Franklin Collao
FLUX FORMA
October 11, 2025
What draws you in, seduces you in a typical Franklin Collao painting is its inherent indiscernibility – unreadability. His ostensible subjects are light and color, the universal motifs of abstract painting – but whereas abstraction has traditionally veered in the direction of either a total openness/gestural/landscape approach (think, for instance, of Joan Mitchell) or else a radical flattening/declination of the field altogether, often reduced to color paneling (as in the work of Peter Halley), Collao has built his own space; if I had to give it a name, I would call it a phenomenalist approach to abstraction. For his paintings appear as documentation of some mysterious happening at once astral and molecular; beams of colored light jutting out from some unseen, unknowable force that is perhaps as potent as the sun, and yet probably not belonging to any sphere of existence with which we are intimately familiar. In recent works, these spherical forms, which often manifest in letter- or graffito-like shapes, are interlaced with crystalline splatterings that seem to glow – alien sperm, perhaps – or else laser-esque beams jutting forth from their father forms.

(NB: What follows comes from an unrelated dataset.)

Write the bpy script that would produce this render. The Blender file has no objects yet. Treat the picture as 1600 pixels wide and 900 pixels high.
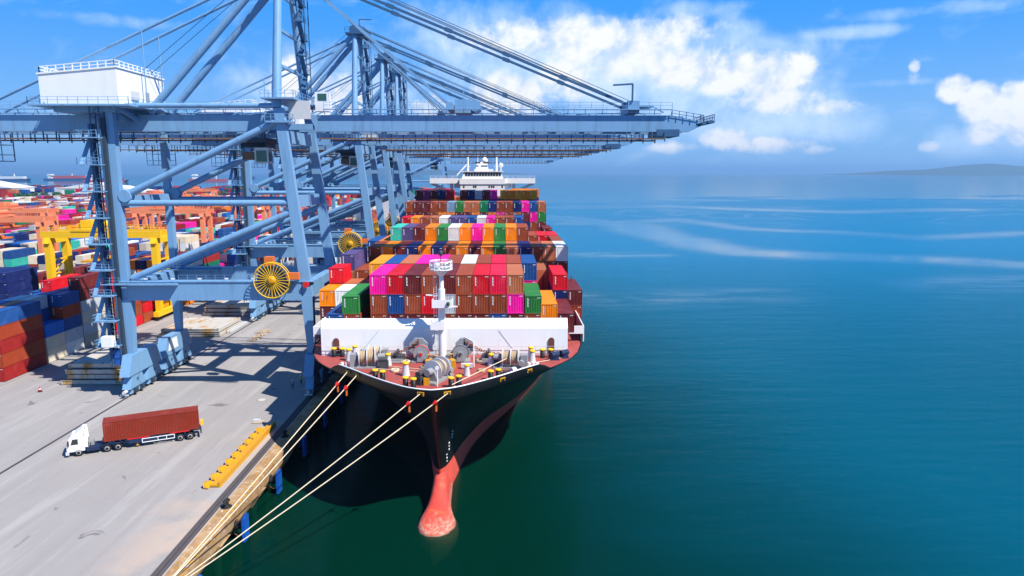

Collao’s work serves as a startling addition to the emergent canon of Queer Abstraction, although it has few parallels to its historical precedents in this vein. The artist has developed his own painting technique in which no brushstrokes or marks are visible anywhere on the canvas, leading some to speculate that he is working with spray-paint. In fact, these works are all done in oils, though applied with large brushes on unprimed canvas, creating a sense of softness, of endlessness. In Collao’s expansive visual universes, there is no such thing as an ending or a beginning; all is sensate, without borders, motion and flow. Collao gives us a new, superflat version of the sublime, as ephemeral as it is engulfing.